Newsweek reached out to Sullivan and Hunter Biden’s lead counsel Abbe Lowell via email for comment.

Meanwhile, Turley, a law professor at George Washington University, wrote an opinion piece for The Hill on Saturday explaining the relationship between Hunter and Morris, and how it can spell trouble.

Turley cited a statement Sullivan gave to CBS News earlier this month, in which he said: “Hunter is not only a client of Kevin’s, he is his friend and there is no prohibition against helping a friend in need, despite the inability of these Republican chairmen and their allies to imagine such a thing.”

It is unclear when Morris gave the reported loans to Hunter and when he acted as Hunter’s lawyer.

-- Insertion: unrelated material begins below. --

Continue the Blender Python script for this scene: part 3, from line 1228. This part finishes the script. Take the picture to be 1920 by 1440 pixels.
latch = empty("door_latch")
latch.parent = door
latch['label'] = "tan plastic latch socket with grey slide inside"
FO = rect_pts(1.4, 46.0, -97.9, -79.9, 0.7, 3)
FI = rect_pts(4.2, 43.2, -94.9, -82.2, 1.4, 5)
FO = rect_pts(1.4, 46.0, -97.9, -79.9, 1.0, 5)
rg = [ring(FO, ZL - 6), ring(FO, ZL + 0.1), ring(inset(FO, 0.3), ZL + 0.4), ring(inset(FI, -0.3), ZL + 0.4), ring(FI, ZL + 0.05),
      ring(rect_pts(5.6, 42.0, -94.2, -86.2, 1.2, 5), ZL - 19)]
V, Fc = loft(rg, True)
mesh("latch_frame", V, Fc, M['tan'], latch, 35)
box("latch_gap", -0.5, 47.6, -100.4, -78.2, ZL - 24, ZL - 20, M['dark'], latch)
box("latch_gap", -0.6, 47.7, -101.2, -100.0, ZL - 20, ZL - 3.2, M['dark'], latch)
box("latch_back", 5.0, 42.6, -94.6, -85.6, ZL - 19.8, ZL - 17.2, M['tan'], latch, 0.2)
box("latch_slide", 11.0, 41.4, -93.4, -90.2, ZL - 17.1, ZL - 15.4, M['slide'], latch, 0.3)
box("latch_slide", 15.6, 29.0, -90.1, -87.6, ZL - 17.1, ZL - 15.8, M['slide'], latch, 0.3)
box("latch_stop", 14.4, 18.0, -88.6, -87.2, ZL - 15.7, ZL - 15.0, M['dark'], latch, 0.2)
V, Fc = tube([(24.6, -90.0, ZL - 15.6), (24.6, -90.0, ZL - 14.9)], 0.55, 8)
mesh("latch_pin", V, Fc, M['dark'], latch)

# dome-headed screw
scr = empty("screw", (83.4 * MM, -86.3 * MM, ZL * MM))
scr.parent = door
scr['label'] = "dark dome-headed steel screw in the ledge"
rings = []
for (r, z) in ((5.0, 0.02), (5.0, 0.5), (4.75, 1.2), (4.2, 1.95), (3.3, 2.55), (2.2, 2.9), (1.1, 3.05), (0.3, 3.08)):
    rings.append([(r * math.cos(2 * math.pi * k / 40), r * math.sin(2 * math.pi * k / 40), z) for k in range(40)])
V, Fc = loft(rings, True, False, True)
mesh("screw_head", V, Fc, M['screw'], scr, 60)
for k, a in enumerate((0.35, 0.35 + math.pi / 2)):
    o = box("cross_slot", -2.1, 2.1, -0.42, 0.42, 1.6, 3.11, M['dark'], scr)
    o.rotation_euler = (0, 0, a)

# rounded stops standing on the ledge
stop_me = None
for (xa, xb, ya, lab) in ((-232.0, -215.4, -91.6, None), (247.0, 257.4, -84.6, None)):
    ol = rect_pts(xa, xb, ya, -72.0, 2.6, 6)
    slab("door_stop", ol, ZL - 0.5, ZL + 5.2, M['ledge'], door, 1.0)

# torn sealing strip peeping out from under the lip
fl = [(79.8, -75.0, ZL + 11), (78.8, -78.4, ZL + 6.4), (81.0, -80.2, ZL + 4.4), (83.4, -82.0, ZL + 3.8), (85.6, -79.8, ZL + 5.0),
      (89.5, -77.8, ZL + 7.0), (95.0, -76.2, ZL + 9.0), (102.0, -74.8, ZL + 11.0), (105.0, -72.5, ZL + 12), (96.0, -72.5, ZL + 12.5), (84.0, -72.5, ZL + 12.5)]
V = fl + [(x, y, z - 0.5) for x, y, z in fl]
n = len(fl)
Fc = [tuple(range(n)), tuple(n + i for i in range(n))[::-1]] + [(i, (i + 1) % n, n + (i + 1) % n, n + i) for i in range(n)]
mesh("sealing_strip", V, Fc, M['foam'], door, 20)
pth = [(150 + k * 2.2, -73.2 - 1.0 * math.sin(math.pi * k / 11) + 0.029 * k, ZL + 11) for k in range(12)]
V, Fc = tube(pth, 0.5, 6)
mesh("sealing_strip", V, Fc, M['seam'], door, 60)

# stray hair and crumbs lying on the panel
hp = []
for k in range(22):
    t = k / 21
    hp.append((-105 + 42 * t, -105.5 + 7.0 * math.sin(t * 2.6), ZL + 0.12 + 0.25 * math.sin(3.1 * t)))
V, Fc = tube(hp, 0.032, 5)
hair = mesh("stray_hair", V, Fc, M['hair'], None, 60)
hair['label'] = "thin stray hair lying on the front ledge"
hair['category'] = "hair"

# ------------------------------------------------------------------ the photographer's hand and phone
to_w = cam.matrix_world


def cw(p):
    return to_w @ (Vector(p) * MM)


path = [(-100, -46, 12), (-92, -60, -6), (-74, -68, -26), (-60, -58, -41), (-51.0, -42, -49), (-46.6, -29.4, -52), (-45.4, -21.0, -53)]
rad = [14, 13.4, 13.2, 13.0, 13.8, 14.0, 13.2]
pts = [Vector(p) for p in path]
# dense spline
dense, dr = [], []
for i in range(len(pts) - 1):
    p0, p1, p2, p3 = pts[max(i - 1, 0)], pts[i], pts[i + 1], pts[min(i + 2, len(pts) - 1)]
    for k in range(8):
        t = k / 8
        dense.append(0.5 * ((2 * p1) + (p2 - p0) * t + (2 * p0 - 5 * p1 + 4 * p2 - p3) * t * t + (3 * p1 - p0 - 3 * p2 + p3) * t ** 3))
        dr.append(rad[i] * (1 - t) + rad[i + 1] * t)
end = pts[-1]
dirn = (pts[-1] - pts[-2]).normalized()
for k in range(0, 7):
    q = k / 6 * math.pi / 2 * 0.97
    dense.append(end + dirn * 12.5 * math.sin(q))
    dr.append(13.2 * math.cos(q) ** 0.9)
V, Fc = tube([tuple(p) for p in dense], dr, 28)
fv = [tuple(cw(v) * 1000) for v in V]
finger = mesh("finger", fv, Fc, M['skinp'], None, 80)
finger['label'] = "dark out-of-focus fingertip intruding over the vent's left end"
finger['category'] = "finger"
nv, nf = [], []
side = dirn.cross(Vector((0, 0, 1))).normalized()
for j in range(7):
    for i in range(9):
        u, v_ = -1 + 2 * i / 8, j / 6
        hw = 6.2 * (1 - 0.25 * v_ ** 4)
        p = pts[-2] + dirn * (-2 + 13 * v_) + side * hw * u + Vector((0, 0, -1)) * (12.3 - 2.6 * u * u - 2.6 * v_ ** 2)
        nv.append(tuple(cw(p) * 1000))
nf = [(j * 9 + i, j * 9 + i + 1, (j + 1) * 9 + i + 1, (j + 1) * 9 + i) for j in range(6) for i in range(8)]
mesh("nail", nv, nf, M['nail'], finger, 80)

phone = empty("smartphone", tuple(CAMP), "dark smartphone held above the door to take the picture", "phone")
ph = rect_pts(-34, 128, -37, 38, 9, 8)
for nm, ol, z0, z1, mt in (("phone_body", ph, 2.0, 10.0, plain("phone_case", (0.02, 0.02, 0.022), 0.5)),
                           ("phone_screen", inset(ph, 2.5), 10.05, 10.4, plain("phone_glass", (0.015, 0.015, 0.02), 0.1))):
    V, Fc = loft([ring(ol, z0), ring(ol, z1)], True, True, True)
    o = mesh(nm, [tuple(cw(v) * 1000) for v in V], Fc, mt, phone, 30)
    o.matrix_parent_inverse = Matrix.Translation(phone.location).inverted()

“The statement captures the problem for Morris,” Turley wrote. “It is increasingly hard to determine what Morris was at any given moment: Democratic donor, lawyer, friend. Indeed, that is precisely the problem that some of us have raised for months.”

Mentioning Morris’ reported loans to Hunter, Turley added, “Morris insists that it was all standard ‘loan’ stuff. Except he is not a bank, and Hunter was routinely called his ‘client.'”

Turley explained to Newsweek via email on Saturday how the complex relationship between Hunter and Morris could potentially harm President Biden in his impeachment inquiry.

“It is not clear when Morris was acting as a democratic donor, a lawyer, or a friend. The specific role can have bearing on questions such as whether payments to Hunter were de facto campaign contributions for his father,” Turley said. “If Morris was acting to protect the campaign from what he referenced as political liabilities, it has legal implications.”

He continued: “The greatest impact may be to Morris himself. Legal ethical rules are designed to avoid this blurring of relational and representative roles. Some of the details on these different roles may become clearer with the release of the transcript and underlying documents.”

In his Saturday opinion piece, Turley also pointed out a complaint to the California Bar that conservative legal group America First Legal (AFL) filed earlier this week. AFL is headed by Stephen Miller who served as a senior adviser in the Trump administration.

AFL claimed Morris, a member of the California Bar, is in violation of the state’s Rules of Professional Conduct.

The compliant states that “if Mr. Morris has provided personal funds to an individual who has now been confirmed to be a client – or who would reasonably believe himself to be Mr. Morris’s client – Mr. Morris would have violated both the text of the Rules of Professional Conduct and the well-established norms of the legal profession.”